» Directions
Beginning with the first line, set down every line through the one containing "SC.camera = camo", exactly as it appears, but not the pictures.

» Data provided

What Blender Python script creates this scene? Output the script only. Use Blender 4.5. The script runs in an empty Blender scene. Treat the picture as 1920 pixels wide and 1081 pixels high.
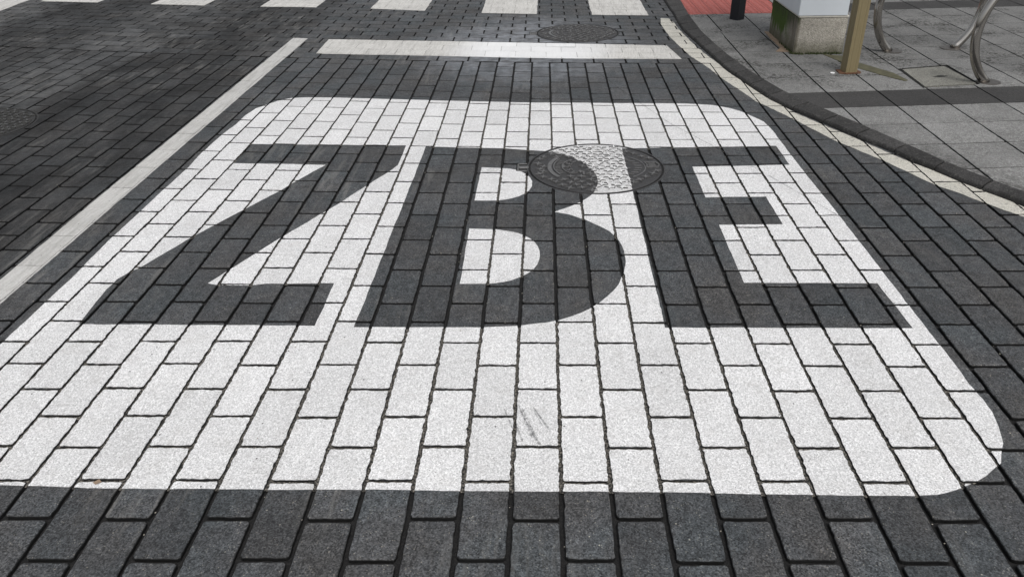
import bpy, bmesh, math, random
from mathutils import Vector, Matrix, noise
from mathutils.geometry import delaunay_2d_cdt
random.seed(7)
SC = bpy.context.scene
COL = SC.collection

# ------------------------------------------------------------------ camera
F, PITCH, YAW, ROLL, CH, CX, CY = 1479.84, 0.52343, -0.04484, -0.02101, 1.37346, 0.07423, -1.30895
fw = Vector((math.sin(YAW)*math.cos(PITCH), math.cos(YAW)*math.cos(PITCH), -math.sin(PITCH)))
rt0 = Vector((math.cos(YAW), -math.sin(YAW), 0)); up0 = rt0.cross(fw)
rt = rt0*math.cos(ROLL) + up0*math.sin(ROLL); up = -rt0*math.sin(ROLL) + up0*math.cos(ROLL)
cam = bpy.data.cameras.new('camera'); camo = bpy.data.objects.new('camera', cam); COL.objects.link(camo)
m = Matrix.Identity(4)
for i in range(3):
    m[i][0], m[i][1], m[i][2] = rt[i], up[i], -fw[i]
m[0][3], m[1][3], m[2][3] = CX, CY, CH
camo.matrix_world = m
cam.sensor_width = 36; cam.lens = F/1920*36; cam.clip_end = 500; cam.clip_start = .05
SC.camera = camo

# ------------------------------------------------------------------ light
SUN_EL, SUN_AZ = math.radians(58), math.radians(158)      # azimuth measured from +Y
w = bpy.data.worlds.new('World'); SC.world = w; w.use_nodes = True
nt = w.node_tree; bg = nt.nodes['Background']
sky = nt.nodes.new('ShaderNodeTexSky'); sky.sky_type = 'NISHITA'; sky.sun_disc = False
sky.sun_elevation = SUN_EL; sky.sun_rotation = SUN_AZ; sky.air_density = 1.2; sky.dust_density = 4
hs = nt.nodes.new('ShaderNodeHueSaturation'); hs.inputs['Saturation'].default_value = .22   # overcast: nearly grey
nt.links.new(sky.outputs[0], hs.inputs['Color']); nt.links.new(hs.outputs[0], bg.inputs['Color'])
bg.inputs['Strength'].default_value = .1
sl = bpy.data.lights.new('sun', 'SUN'); sl.energy = 1.2; sl.angle = math.radians(28); sl.color = (1, .97, .93)
so = bpy.data.objects.new('sun', sl); COL.objects.link(so)
sd = Vector((math.sin(SUN_AZ)*math.cos(SUN_EL), math.cos(SUN_AZ)*math.cos(SUN_EL), math.sin(SUN_EL)))
so.rotation_euler = sd.to_track_quat('Z', 'Y').to_euler()
SC.view_settings.view_transform = 'Standard'; SC.view_settings.look = 'None'
SC.view_settings.exposure = 0.34; SC.view_settings.gamma = 1; SC.view_settings.use_curve_mapping = False
SC.render.engine = 'CYCLES'

# ------------------------------------------------------------------ helpers
def tag(o, label=None, cat=None, group=None, kind=None):
    if label: o['label'] = label
    if cat: o['category'] = cat
    if group: o['group'] = group
    if kind: o['kind'] = kind
    return o
def empty(name, loc, rz=0):
    o = bpy.data.objects.new(name, None); COL.objects.link(o); o.location = loc; o.rotation_euler = (0, 0, rz)
    o.empty_display_size = .1
    return o
class MB:
    def __init__(s): s.v, s.f, s.t = [], [], []
    def add(s, vs, fs, tone=1.0):
        n = len(s.v); s.v += [tuple(q) for q in vs]; s.f += [tuple(a+n for a in q) for q in fs]
        s.t += [tone]*len(vs)
    def build(s, name, mat, parent=None, smooth=False):
        me = bpy.data.meshes.new(name); me.from_pydata(s.v, [], s.f)
        at = me.attributes.new('tone', 'FLOAT', 'POINT'); at.data.foreach_set('value', s.t)
        me.materials.append(mat); me.validate(); me.update()
        if smooth: me.shade_smooth()
        o = bpy.data.objects.new(name, me); COL.objects.link(o)
        if parent: o.parent = parent
        return o
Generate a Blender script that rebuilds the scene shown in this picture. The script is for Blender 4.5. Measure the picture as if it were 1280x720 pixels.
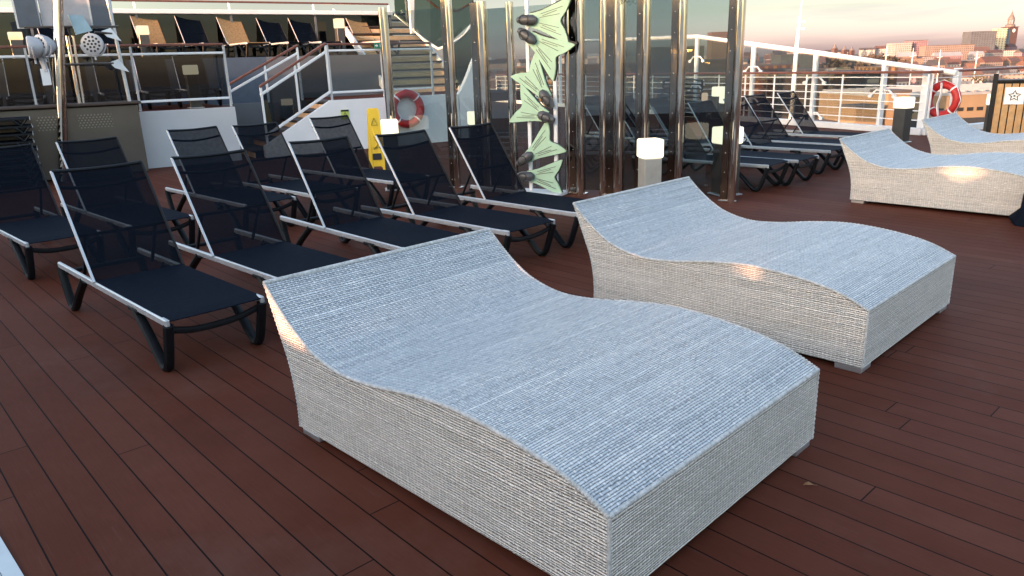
import bpy, math, random
from mathutils import Vector, Matrix
R = math.radians
random.seed(7)
sc = bpy.context.scene
COL = sc.collection
for o in list(bpy.data.objects): bpy.data.objects.remove(o)

# ------------------------------------------------------------------ camera
FPX, PITCH, ROLL, CH = 928.88, 0.2914, 0.0336, 1.5897      # focal length in px of a 1280 wide frame
cam_d = bpy.data.cameras.new('camera'); cam = bpy.data.objects.new('camera', cam_d); COL.objects.link(cam)
cam_d.sensor_width = 36.0; cam_d.lens = 36.0 * FPX / 1280.0
cam_d.clip_start = 0.05; cam_d.clip_end = 60000
cam.matrix_world = (Matrix.Translation((0, 0, CH)) @ Matrix.Rotation(math.pi/2 - PITCH, 4, 'X') @ Matrix.Rotation(ROLL, 4, 'Z').inverted())
sc.camera = cam

# ------------------------------------------------------------------ light
SUN_EL, SUN_AZ = R(5.0), math.atan2(-0.78, -0.62)          # azimuth from +Y towards +X
SUNV = Vector((math.sin(SUN_AZ)*math.cos(SUN_EL), math.cos(SUN_AZ)*math.cos(SUN_EL), math.sin(SUN_EL)))
SKY_STRENGTH = 0.15
w = bpy.data.worlds.new('World'); sc.world = w; w.use_nodes = True
nt = w.node_tree; nt.nodes.clear()
out = nt.nodes.new('ShaderNodeOutputWorld'); bg = nt.nodes.new('ShaderNodeBackground')
sky = nt.nodes.new('ShaderNodeTexSky'); sky.sky_type = 'NISHITA'; sky.sun_disc = False
sky.sun_elevation = SUN_EL; sky.sun_rotation = SUN_AZ % (2*math.pi); sky.altitude = 30
sky.dust_density = 1.5; sky.ozone_density = 1.6; sky.air_density = 1.0
tc = nt.nodes.new('ShaderNodeTexCoord'); sp = nt.nodes.new('ShaderNodeSeparateXYZ')
nt.links.new(tc.outputs['Generated'], sp.inputs[0])
def sky_ramp(stops):
    x = nt.nodes.new('ShaderNodeValToRGB'); e = x.color_ramp.elements
    e[0].position = stops[0][0]; e[0].color = stops[0][1]+(1,); e[1].position = stops[-1][0]; e[1].color = stops[-1][1]+(1,)
    for p, c in stops[1:-1]: q = e.new(p); q.color = c+(1,)
    nt.links.new(sp.outputs[2], x.inputs[0]); return x.outputs[0]
UP = (1.14, 0.94, 0.86)
anti = sky_ramp([(0.0, (.62, .60, 1.50)), (.018, (.55, .54, 1.30)), (.035, (.46, .45, .88)), (.055, (.36, .35, .52)), (.08, (.32, .285, .36)), (.12, (.33, .27, .32)), (.22, (.78, .64, .66)), (.45, UP)])
sunw = sky_ramp([(0.0, (.80, .85, 1.0)), (.15, (1.35, 1.25, 1.2)), (.35, (1.6, 1.38, 1.22)), (.65, UP)])
dp = nt.nodes.new('ShaderNodeVectorMath'); dp.operation = 'DOT_PRODUCT'; dp.inputs[1].default_value = (-math.sin(SUN_AZ), -math.cos(SUN_AZ), 0)
nt.links.new(tc.outputs['Generated'], dp.inputs[0])
mr = nt.nodes.new('ShaderNodeMapRange'); mr.interpolation_type = 'SMOOTHSTEP'; mr.inputs[1].default_value = -.5; mr.inputs[2].default_value = .45
nt.links.new(dp.outputs['Value'], mr.inputs[0])
rmx = nt.nodes.new('ShaderNodeMix'); rmx.data_type = 'RGBA'
nt.links.new(mr.outputs[0], rmx.inputs[0]); nt.links.new(sunw, rmx.inputs[6]); nt.links.new(anti, rmx.inputs[7])
# thin streaks of cloud
mp = nt.nodes.new('ShaderNodeMapping'); mp.inputs['Scale'].default_value = (2.2, 2.2, 26)
nz = nt.nodes.new('ShaderNodeTexNoise'); nz.inputs['Scale'].default_value = 1.6; nz.inputs['Detail'].default_value = 4
nt.links.new(tc.outputs['Generated'], mp.inputs[0]); nt.links.new(mp.outputs[0], nz.inputs[0])
cr = nt.nodes.new('ShaderNodeValToRGB'); ce = cr.color_ramp.elements
ce[0].position = 0.56; ce[0].color = (1, 1, 1, 1); ce[1].position = 0.72; ce[1].color = (0.80, 0.80, 0.86, 1)
nt.links.new(nz.outputs[0], cr.inputs[0])
mx = nt.nodes.new('ShaderNodeMix'); mx.data_type = 'RGBA'; mx.blend_type = 'MULTIPLY'; mx.inputs[0].default_value = 1
mx2 = nt.nodes.new('ShaderNodeMix'); mx2.data_type = 'RGBA'; mx2.blend_type = 'MULTIPLY'; mx2.inputs[0].default_value = 1
nt.links.new(sky.outputs[0], mx.inputs[6]); nt.links.new(rmx.outputs[2], mx.inputs[7])
nt.links.new(mx.outputs[2], mx2.inputs[6]); nt.links.new(cr.outputs[0], mx2.inputs[7])
nt.links.new(mx2.outputs[2], bg.inputs[0]); bg.inputs[1].default_value = SKY_STRENGTH
nt.links.new(bg.outputs[0], out.inputs[0])
sd = bpy.data.lights.new('sun', 'SUN'); so = bpy.data.objects.new('sun', sd); COL.objects.link(so)
sd.energy = 2.0; sd.angle = R(0.5); sd.color = (1.0, 0.50, 0.28)
so.rotation_euler = SUNV.to_track_quat('Z', 'Y').to_euler()
sc.view_settings.view_transform = 'Standard'; sc.view_settings.look = 'None'
sc.view_settings.gamma = 1; sc.view_settings.use_curve_mapping = False
sc.view_settings.exposure = 3.0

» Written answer
What Blender Python script creates this scene? Output the script only. Use Blender 4.5. The script runs in an empty Blender scene. Treat the picture as 1920 pixels wide and 1081 pixels high.
import bpy, bmesh, math, random
from mathutils import Vector, Matrix, noise
from mathutils.geometry import delaunay_2d_cdt
random.seed(7)
SC = bpy.context.scene
COL = SC.collection

# ------------------------------------------------------------------ camera
F, PITCH, YAW, ROLL, CH, CX, CY = 1479.84, 0.52343, -0.04484, -0.02101, 1.37346, 0.07423, -1.30895
fw = Vector((math.sin(YAW)*math.cos(PITCH), math.cos(YAW)*math.cos(PITCH), -math.sin(PITCH)))
rt0 = Vector((math.cos(YAW), -math.sin(YAW), 0)); up0 = rt0.cross(fw)
rt = rt0*math.cos(ROLL) + up0*math.sin(ROLL); up = -rt0*math.sin(ROLL) + up0*math.cos(ROLL)
cam = bpy.data.cameras.new('camera'); camo = bpy.data.objects.new('camera', cam); COL.objects.link(camo)
m = Matrix.Identity(4)
for i in range(3):
    m[i][0], m[i][1], m[i][2] = rt[i], up[i], -fw[i]
m[0][3], m[1][3], m[2][3] = CX, CY, CH
camo.matrix_world = m
cam.sensor_width = 36; cam.lens = F/1920*36; cam.clip_end = 500; cam.clip_start = .05
SC.camera = camo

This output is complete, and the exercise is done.